Supplied material:
========================================

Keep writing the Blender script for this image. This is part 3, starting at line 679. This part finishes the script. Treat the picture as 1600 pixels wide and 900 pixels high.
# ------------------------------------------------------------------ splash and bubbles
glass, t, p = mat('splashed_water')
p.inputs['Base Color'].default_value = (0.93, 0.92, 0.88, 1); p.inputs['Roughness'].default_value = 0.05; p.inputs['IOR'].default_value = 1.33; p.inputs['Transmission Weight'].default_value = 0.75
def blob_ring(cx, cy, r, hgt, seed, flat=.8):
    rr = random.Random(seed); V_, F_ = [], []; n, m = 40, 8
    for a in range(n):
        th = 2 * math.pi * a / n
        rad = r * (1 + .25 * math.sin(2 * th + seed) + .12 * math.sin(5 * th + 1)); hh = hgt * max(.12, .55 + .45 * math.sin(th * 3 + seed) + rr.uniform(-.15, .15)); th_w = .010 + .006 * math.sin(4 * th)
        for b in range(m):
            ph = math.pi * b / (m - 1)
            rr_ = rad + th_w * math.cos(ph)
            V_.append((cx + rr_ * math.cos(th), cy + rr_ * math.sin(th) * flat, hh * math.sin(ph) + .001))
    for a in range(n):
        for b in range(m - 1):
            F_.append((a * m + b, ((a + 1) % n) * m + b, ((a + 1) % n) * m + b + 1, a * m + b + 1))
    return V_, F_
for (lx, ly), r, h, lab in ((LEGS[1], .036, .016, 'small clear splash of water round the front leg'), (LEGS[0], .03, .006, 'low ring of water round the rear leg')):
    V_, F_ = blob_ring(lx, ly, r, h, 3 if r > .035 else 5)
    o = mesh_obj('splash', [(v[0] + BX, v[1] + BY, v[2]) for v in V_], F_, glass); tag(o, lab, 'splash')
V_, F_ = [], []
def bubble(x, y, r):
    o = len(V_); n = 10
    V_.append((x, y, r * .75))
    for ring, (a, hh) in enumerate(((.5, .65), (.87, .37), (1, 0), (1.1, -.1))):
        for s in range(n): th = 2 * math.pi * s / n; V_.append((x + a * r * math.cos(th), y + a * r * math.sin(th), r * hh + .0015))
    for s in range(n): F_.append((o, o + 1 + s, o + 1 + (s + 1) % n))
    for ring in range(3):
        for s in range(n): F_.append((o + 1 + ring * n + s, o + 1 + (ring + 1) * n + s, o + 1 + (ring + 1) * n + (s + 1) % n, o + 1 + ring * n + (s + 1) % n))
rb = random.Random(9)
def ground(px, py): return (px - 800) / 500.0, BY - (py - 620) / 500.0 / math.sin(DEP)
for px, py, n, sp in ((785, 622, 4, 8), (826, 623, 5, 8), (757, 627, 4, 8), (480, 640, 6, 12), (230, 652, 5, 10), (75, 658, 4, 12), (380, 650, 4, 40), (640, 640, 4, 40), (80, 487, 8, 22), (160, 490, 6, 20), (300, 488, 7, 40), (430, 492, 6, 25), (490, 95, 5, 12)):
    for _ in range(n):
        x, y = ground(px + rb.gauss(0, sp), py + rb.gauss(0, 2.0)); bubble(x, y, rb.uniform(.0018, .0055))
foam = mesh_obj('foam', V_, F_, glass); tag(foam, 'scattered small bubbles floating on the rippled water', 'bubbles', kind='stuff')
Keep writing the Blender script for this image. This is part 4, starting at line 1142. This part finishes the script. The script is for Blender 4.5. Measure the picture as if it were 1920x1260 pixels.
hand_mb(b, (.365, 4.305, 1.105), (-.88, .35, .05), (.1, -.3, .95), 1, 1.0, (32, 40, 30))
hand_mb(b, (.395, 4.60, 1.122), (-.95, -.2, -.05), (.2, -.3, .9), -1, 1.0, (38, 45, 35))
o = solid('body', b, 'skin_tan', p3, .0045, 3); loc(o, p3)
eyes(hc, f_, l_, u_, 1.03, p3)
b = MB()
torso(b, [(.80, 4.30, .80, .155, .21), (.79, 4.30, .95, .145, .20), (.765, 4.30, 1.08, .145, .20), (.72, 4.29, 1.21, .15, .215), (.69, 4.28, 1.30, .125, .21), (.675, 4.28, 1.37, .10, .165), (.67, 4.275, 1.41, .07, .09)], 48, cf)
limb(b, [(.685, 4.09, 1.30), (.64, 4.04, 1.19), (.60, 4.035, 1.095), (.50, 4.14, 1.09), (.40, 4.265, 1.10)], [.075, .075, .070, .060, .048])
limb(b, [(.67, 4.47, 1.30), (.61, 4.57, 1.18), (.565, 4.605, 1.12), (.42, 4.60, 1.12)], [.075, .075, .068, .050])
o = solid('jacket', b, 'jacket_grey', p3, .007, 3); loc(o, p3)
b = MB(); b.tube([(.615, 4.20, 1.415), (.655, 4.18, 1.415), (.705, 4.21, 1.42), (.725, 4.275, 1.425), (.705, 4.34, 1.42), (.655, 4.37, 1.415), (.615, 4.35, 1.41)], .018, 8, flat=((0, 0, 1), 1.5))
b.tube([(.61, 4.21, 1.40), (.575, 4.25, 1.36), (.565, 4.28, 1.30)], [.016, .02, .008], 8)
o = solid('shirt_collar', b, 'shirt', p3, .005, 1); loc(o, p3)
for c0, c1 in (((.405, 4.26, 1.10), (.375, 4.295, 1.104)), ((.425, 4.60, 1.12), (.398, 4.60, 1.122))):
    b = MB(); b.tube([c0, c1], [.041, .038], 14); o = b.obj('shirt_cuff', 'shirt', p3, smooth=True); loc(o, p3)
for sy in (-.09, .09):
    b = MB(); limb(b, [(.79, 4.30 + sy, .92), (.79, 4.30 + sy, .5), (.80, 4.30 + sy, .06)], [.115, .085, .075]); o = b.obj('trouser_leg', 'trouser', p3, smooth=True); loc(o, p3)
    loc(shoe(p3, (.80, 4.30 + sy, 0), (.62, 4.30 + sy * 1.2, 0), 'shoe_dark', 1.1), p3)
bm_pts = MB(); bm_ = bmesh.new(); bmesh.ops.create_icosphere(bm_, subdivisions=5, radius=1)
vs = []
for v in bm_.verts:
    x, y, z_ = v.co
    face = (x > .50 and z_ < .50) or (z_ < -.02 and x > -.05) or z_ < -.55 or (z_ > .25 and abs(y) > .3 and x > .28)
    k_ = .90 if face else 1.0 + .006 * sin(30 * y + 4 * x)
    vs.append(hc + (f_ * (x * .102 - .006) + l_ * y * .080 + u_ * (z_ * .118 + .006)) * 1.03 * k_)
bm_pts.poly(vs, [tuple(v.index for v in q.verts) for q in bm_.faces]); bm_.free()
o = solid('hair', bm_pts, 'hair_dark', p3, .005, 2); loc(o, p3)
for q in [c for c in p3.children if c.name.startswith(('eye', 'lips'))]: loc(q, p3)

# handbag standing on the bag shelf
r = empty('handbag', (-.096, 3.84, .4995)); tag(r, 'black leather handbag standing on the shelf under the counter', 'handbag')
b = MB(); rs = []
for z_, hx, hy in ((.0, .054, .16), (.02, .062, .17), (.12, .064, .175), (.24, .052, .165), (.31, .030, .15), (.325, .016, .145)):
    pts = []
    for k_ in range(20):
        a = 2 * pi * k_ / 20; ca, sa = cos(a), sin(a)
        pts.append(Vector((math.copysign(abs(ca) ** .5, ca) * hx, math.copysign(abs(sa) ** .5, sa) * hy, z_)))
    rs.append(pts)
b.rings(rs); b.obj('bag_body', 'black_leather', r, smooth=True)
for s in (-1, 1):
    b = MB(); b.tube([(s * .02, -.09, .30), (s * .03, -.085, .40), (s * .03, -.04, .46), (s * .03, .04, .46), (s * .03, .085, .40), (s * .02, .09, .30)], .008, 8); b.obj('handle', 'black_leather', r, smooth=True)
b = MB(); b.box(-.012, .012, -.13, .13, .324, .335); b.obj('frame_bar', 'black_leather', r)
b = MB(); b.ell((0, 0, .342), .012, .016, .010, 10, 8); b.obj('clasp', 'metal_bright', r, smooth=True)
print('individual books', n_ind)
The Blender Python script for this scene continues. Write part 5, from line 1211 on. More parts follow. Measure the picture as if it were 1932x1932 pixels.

========================================

What to do: Pull every line containing the word "starting" out of the material and copy it.

Output for this exercise:
Keep writing the Blender script for this image. This is part 3, starting at line 679. This part finishes the script. Treat the picture as 1600 pixels wide and 900 pixels high.
Keep writing the Blender script for this image. This is part 4, starting at line 1142. This part finishes the script. The script is for Blender 4.5. Measure the picture as if it were 1920x1260 pixels.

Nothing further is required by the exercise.